Second, I was looking at your current checklist(found up to date). Can you elaborate on this a little more?
Any car that has a 3G or high output current alternator needs a 4 gauge ground wire running from the block to the chassis ground where the battery pigtail ground connects. The 3G has a 130 amp capacity, so you wire the power side with 4 gauge wire. It stands to reason that the ground side handles just as much current, so it needs to be 4 gauge too.
I upgraded to the high output alternator(3G). It came with a 4awg wire to alternator. At this time I replaced both battery terminals/cables with 2awg wires. Huge.
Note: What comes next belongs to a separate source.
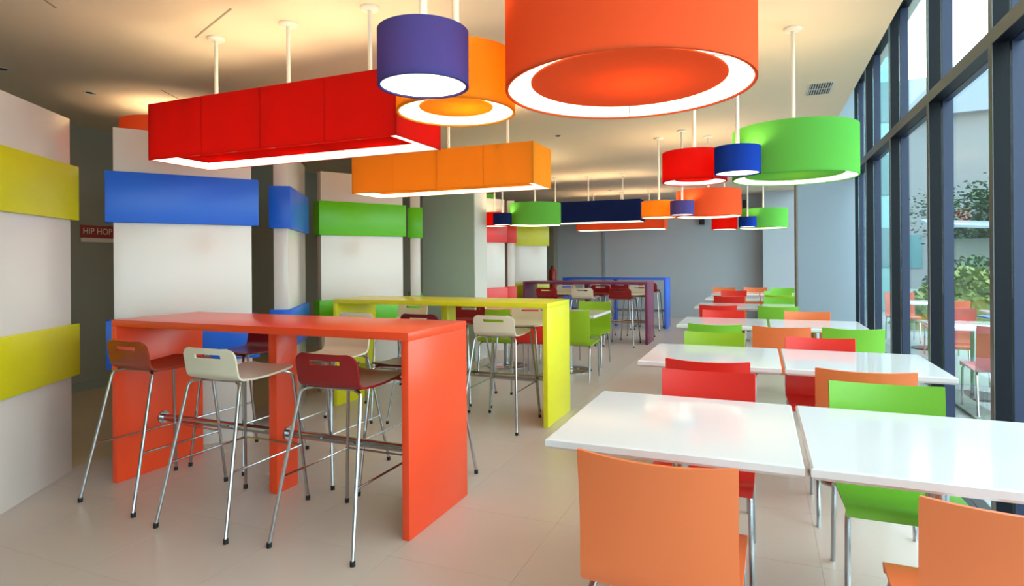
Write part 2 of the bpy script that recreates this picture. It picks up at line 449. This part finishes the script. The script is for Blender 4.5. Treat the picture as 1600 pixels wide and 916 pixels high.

My question is why does the chassis need 4awg wire when the alternator is grounded to the engine, which in my case has a 2awg ground from battery? It doesn't use the chassis right? What am I missing?
The battery is only used for starting unless the alternator isn't putting out sufficient electrical power to run things.
If you are going to pass 130 amps of return current to the alternator, you better have a cable connected from the chassis or body to the engine that will handle that much current. The battery to chassis or body ground is a 10 gauge wire capable of handling 30 amps max.